L’aspect « entre soi » du film ne concerne pas que les acteurs jouant leur propre rôle ou se parodiant (Luchini). Le film abonde en clins d’œil cinéphiliques, avec des scènes dans des endroits « mythiques » du cinéma italien, Fontaine de Trevi ou, pour une scène entre Chiara et Melvil Poupaud, tournée selon le réalisateur « dans un petit village situé à une heure trente de Rome, le même que l’on voit dans Huit et demi. Nous avons carrément repris le dialogue entre Claudia Cardinale et Marcello Mastroianni . » Et, lorsque la mère et la fille vont visiter le luxueux appartement du 16e arrondissement où elles ont vécu avec Marcello quand Chiara était enfant, le milliardaire propriétaire du lieu est interprété par un certain Laurent Dassault, petit-fils du célèbre homme d’affaires Marcel Dassault et coproducteur du film ! Le seul moment où l’on s’éloigne de ce beau monde est la scène où Stefania Sandrelli doit choisir la meilleure réincarnation de « Marcello » dans une émission de télé-réalité de la télévision italienne, figurée naturellement comme le comble du vulgaire.

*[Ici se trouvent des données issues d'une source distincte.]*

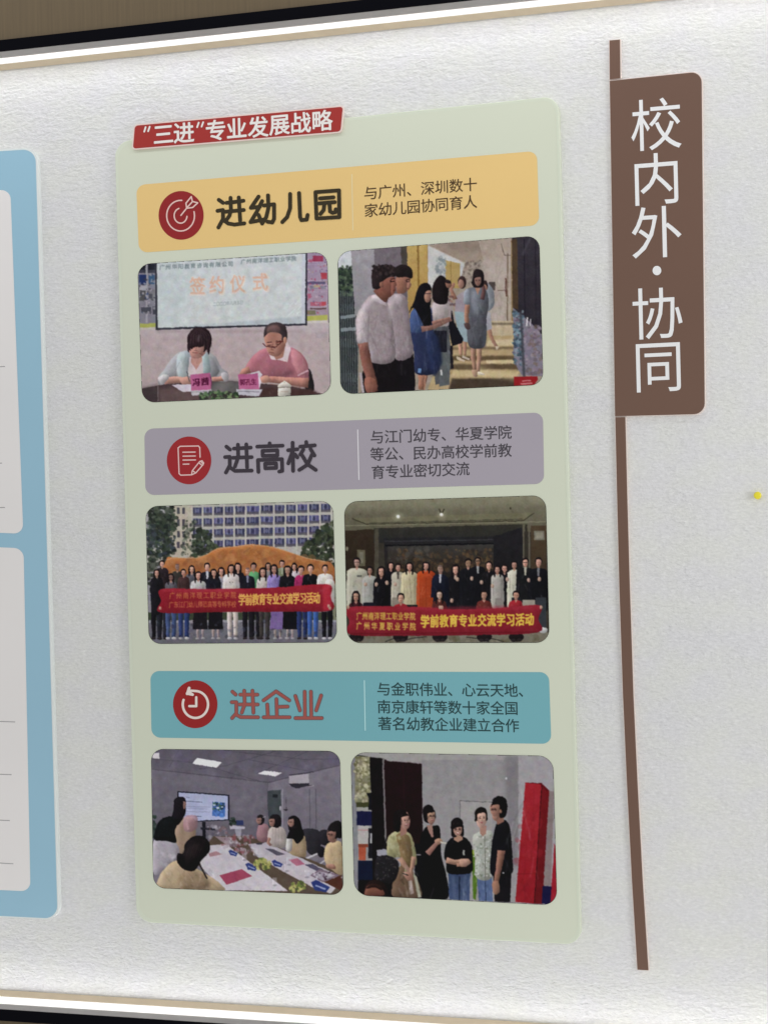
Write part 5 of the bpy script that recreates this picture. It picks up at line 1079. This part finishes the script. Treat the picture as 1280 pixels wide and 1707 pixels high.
stem('pole', [(1024.2, 695.2), (1027, 820), (1031, 980), (1037, 1160), (1043.3, 1300), (1052, 1470), (1061, 1617)], [(1043, 694.9), (1046, 820), (1050.5, 980), (1056.5, 1160), (1063, 1300), (1072, 1470), (1081.5, 1618)])
M_white = printed('sign_white', 'd9cdcb', .64)
for ch_, x, y in [('校', 1092.7, 206.8), ('内', 1093.2, 298), ('外', 1093.6, 386.8), ('协', 1095.2, 522), ('同', 1096.6, 612.5)]:
    lettering('character', [(ch_, x, y)], 89, DF + .0005, M_white, fs, bold=.0, emy=93, center='box')
sheet('middle_dot', np.array(arc(1094.3, 451, 7.3, 7.8, 0, 360, 32)[:-1]), DF + .0007, M_white, fs)
# ------------------------------------------------------------------ yellow pin
c = U(1262, 826, 0.011)
pin = thing('push_pin', 'small yellow push pin stuck in the white wall at right', 'push pin', (c[0], 0, c[2]))
def lathe(name, prof, mat, parent, n=20):
    V, Fs = [], []
    for y, r in prof:
        for i in range(n):
            t = 2 * math.pi * i / n; V.append((c[0] + r * math.cos(t), y, c[2] + r * math.sin(t)))
    for k in range(len(prof) - 1):
        for i in range(n): Fs.append((k * n + i, k * n + (i + 1) % n, (k + 1) * n + (i + 1) % n, (k + 1) * n + i))
    Fs += [tuple(range(n)), tuple(range((len(prof) - 1) * n, len(prof) * n))]
    o = mesh_obj(name, V, Fs, mat, parent)
    bm = bmesh.new(); bm.from_mesh(o.data); bmesh.ops.recalc_face_normals(bm, faces=bm.faces); bm.to_mesh(o.data); bm.free()
    for p in o.data.polygons: p.use_smooth = len(p.vertices) == 4
    return o
lathe('pin_head', [(-.0015, .0046), (-.0025, .005), (-.0035, .0036), (-.0085, .0032), (-.0095, .0052), (-.0108, .0056), (-.0118, .0048), (-.0123, .003), (-.0124, .001)], node_mat('yellow_plastic', (0.90, 0.78, 0.04), .3, .5), pin)
lathe('pin_needle', [(.001, .0004), (-.0016, .0004)], M_grey, pin, 8)

bpy.data.objects.remove(_fo); bpy.data.curves.remove(_fc)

Revenant sur les raisons qui l’ont incité à faire ce film sur et avec sa « complice » Chiara Mastroianni, Honoré cite la réaction de celle-ci : « On va rigoler. Cela a été le mot d’ordre […] Cela m’a entraîné à imaginer un film assez généreux, ouvert sur le spectateur . »
Encore un conseil malheureusement non suivi. On ne « rigole » pas à la vision de ce film long, ennuyeux et complaisant. Christophe Honoré est loin d’avoir fait un film « ouvert sur le spectateur » ; au contraire, le spectateur et la spectatrice semblent être le dernier souci du réalisateur comme des acteurs.